You admit that Illinois and Michigan would not be so bad if it weren’t for the Bears and Lions but that no matter what, Minnesota would still suck.


You used to hate Ed Asner until someone pointed out that he played Lou Grant. Now he is not so bad.


You would consider naming your son Tobin.


Even though they were pretty funny you still have a hard time watching some of those old Saturday Night Live re-runs. (Again, I have no idea the significance of this one but I can assure you it does have relevance. I just have to figure it out what it is. Oh yeah, the superfans Da Bears)


It kills you to admit that Walter Payton just may have been the best running back ever, and it’s even worse when you have to consider Barry Sanders as well, but then it gets all better when you remember Jim Brown.


You can’t remember the name of your daughters first grade teacher but you know who played 2nd string guard for the 1933 Packers championship team.


Tittletown … Need I say more.


Whenever someone mentions the 1985 Bears you stick your fingers in your ears and repeat the phrase “na na na na I can’t hear you”



YOU KNOW ITS 2008 IN WISCONSIN WHEN …


… Brett becomes the number one name for male babies born in the state in 2008. For females it becomes number three.


… March 11th 2008 officially replaces December 7th 1941 as the “Date which will live in infamy” in all state used history books.


… 2008 is designated as a “time of mourning”

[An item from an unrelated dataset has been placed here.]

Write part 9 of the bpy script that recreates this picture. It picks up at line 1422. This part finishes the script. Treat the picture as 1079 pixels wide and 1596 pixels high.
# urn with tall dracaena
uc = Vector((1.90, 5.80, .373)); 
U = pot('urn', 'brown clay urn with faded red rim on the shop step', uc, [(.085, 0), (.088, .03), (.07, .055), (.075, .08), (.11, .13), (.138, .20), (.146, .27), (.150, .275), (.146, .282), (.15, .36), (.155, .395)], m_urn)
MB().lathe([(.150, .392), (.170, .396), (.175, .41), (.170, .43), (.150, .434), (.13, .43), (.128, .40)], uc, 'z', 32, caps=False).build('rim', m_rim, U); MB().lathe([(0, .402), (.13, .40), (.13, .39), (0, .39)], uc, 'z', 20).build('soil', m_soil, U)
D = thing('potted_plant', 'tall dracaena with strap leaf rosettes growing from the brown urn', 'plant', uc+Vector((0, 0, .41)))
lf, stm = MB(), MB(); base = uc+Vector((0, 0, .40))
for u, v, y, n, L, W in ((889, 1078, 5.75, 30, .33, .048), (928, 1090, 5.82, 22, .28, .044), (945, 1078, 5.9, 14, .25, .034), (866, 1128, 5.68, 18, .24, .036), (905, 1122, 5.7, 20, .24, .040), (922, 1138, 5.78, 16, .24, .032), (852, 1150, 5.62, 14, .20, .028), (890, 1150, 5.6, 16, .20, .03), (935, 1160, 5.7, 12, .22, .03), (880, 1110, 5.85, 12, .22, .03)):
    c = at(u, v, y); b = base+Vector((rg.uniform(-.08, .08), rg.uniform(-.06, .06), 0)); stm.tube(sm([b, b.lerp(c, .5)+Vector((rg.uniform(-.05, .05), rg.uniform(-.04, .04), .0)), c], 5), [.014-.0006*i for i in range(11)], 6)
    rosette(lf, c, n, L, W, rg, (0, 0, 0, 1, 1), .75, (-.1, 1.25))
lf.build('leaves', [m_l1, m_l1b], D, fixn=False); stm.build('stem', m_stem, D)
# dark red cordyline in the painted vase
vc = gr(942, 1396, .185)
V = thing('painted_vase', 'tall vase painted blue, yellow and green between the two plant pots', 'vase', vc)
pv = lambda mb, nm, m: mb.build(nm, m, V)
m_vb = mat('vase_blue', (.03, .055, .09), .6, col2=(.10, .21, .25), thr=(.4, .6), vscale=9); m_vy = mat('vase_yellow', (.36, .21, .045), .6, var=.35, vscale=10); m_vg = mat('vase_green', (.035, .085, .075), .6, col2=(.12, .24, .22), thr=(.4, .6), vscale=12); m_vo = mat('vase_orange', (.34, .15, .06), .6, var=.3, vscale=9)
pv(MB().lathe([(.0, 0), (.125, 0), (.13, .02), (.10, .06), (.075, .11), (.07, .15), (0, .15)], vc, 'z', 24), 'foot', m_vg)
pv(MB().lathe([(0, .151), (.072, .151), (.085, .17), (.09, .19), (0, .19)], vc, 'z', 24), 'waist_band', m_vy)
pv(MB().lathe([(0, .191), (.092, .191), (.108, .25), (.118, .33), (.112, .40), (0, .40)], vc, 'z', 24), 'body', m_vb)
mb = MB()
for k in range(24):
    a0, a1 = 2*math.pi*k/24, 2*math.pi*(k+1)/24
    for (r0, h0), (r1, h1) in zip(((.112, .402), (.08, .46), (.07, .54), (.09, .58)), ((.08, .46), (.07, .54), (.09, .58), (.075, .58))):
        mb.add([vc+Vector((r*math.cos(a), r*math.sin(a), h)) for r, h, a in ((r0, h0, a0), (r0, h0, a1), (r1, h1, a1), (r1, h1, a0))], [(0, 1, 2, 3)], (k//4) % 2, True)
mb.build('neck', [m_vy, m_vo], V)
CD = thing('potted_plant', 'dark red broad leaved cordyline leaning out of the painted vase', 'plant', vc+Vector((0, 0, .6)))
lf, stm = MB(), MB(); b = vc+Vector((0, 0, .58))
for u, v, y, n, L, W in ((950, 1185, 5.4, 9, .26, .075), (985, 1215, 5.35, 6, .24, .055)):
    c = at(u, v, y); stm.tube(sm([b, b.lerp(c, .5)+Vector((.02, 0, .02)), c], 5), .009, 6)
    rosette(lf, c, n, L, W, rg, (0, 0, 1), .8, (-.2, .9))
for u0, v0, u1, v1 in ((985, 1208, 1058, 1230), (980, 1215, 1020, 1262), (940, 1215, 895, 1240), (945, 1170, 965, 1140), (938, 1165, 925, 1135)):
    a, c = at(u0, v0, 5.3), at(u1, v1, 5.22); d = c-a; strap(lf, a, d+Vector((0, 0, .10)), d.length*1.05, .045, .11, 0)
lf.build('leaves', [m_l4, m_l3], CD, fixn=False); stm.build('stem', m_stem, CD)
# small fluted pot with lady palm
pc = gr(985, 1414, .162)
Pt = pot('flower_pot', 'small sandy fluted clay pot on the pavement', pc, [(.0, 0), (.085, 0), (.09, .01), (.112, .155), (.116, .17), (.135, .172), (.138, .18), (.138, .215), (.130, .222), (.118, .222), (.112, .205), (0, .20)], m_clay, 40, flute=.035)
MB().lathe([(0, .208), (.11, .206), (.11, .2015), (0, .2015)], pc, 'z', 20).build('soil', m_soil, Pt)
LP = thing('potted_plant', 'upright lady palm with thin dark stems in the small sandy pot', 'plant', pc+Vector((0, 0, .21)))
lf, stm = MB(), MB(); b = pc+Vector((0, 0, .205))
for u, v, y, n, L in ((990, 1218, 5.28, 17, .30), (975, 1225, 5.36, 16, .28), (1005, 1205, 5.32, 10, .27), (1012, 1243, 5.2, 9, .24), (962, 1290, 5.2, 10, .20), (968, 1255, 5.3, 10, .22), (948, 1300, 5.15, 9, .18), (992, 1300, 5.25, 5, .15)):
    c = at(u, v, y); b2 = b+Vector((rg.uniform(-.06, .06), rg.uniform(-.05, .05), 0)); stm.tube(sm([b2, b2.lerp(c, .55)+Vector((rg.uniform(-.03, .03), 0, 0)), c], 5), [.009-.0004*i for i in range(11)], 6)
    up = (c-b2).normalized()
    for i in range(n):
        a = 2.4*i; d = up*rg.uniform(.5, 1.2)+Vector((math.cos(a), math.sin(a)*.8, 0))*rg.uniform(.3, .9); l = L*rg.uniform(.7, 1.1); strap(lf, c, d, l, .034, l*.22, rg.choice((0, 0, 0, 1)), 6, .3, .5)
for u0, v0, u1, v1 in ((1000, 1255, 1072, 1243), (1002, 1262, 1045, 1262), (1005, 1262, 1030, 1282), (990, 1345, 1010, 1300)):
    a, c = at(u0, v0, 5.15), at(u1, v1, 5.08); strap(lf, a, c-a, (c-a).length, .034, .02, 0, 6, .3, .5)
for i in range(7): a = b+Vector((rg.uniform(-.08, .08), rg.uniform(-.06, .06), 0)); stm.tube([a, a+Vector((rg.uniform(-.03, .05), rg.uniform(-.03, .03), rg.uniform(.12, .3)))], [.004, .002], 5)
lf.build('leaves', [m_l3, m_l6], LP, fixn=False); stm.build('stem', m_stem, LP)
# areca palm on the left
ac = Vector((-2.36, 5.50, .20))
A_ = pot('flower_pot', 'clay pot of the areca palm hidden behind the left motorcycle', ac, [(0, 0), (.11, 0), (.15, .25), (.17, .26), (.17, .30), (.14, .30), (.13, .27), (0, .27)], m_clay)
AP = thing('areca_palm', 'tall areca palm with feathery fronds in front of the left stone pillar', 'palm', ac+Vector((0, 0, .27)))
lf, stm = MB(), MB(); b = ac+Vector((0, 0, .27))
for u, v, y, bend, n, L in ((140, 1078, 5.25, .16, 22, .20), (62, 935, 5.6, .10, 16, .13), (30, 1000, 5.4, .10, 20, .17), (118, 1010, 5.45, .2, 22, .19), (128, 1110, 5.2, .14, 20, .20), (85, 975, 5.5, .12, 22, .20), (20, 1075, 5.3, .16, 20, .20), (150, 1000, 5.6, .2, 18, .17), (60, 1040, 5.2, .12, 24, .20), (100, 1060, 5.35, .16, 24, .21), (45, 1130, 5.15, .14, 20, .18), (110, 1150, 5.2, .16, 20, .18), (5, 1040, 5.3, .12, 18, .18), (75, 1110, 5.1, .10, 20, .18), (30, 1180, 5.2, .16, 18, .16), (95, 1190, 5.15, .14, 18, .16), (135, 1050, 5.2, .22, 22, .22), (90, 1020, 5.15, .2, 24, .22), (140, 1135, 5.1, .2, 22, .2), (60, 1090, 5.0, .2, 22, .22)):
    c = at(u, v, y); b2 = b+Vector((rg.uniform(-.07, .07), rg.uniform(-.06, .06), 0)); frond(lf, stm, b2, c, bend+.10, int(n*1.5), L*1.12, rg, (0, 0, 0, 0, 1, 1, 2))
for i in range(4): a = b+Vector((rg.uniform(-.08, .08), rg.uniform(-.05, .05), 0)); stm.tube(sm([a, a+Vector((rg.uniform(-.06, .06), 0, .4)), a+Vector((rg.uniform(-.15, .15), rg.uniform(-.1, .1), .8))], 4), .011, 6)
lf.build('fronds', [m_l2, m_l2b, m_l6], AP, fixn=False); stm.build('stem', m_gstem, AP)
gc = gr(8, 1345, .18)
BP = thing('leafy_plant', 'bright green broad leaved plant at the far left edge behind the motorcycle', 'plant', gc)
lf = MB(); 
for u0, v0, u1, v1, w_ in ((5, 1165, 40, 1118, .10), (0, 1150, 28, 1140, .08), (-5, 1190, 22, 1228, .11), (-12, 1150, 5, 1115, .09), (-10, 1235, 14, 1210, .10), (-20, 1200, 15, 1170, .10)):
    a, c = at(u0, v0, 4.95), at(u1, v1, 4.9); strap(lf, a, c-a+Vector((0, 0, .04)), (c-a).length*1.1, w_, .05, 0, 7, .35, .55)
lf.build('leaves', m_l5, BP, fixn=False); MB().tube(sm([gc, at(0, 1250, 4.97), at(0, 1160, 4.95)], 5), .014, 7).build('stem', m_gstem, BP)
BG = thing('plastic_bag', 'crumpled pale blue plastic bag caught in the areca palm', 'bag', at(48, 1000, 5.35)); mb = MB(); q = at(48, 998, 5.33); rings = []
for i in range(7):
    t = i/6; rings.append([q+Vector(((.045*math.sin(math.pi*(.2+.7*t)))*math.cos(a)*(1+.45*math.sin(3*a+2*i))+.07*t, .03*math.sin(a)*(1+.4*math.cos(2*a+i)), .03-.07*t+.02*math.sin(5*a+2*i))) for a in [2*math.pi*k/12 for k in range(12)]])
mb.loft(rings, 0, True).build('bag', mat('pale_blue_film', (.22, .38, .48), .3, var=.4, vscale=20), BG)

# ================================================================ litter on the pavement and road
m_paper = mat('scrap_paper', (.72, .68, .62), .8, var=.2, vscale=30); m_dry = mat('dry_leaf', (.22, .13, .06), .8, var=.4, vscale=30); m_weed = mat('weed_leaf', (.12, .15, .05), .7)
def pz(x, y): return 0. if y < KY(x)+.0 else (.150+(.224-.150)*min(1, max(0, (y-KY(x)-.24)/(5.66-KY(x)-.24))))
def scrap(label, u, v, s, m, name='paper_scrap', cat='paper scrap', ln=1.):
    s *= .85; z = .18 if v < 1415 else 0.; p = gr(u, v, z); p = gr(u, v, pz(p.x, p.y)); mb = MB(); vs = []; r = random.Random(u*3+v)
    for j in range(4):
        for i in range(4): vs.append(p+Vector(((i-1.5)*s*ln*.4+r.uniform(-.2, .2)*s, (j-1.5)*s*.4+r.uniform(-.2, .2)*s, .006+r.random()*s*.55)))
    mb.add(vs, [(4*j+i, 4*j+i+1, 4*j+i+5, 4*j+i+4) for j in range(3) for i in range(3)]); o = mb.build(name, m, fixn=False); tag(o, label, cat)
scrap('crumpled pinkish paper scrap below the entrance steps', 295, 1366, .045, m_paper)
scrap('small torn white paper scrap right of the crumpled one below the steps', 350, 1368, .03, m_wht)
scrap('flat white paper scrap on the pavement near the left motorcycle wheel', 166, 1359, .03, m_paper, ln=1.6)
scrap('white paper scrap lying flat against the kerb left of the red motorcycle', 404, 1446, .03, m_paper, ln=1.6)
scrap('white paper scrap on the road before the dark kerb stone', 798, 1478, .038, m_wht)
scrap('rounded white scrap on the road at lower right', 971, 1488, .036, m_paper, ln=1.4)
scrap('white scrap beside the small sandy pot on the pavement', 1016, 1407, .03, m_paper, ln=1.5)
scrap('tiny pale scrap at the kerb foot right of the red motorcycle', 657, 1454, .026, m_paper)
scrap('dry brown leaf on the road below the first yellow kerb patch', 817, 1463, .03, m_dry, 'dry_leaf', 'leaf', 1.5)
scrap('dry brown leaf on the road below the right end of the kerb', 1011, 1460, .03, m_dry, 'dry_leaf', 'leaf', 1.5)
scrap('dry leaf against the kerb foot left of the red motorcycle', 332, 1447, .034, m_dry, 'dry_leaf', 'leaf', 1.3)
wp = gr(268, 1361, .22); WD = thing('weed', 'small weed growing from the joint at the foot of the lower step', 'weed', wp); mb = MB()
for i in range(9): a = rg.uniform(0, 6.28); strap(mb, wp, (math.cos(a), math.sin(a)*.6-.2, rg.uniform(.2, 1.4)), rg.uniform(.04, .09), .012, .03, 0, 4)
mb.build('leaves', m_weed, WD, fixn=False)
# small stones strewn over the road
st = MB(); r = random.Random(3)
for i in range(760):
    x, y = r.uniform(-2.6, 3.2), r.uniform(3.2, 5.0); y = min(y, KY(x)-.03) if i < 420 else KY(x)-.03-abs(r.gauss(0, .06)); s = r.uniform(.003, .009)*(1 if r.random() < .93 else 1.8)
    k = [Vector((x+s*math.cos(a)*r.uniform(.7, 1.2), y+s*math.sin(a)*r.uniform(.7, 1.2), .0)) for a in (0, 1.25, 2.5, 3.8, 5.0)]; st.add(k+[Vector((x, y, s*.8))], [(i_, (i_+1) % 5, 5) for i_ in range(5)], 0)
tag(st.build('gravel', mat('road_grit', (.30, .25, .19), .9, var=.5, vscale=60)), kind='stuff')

… The riding lawn mower is designated as the official mode of transportation.


… The donning of a cheesehead hat is now required for all members of the legal profession before they can enter a courtroom.


… The entire state retires the number “4” making it against the law to use it in any form of communication under the punishment of banishment to Illinois.


… “We still have the best quarterback in the NFC North” becomes the new state motto.


… The state flag is replaced with one bearing a remarkable resemblance to a wedge of cheese bearing a large letter “G”


… All judges are heretofore to be referred to as “Your Favreor”


… All vehicles displaying a Green Bay Packer car flag are ordered to be driven at half speed.


… McCarthy officially replaces Sherman as the second most popular last name of a head coach named Mike.


… It is announced that in the future, all Packers head coaches will have Roman numerals placed after their first names. Kind of like the Kings of England, or the Popes, which is only fitting since most Packers fans have a higher regard for most of the coaches than the Kings or the Popes.


… Every Sesame Street episode is brought to you by the letter “G” and the number “4”


… A referendum to move the State Capitol from Madison to Green Bay was defeated by 132 votes. Kiln, MS received 17 write in votes.



















YOU KNOW YOU ARE A FOOTBALL FAN WHEN …


… You become an atheist so you don’t have to go to church on Sundays and miss the pregame.


… Your solution to every problem is to punt.


… Your motorcycle helmet has a face mask.


… The phrase “24-7” means something entirely different to you.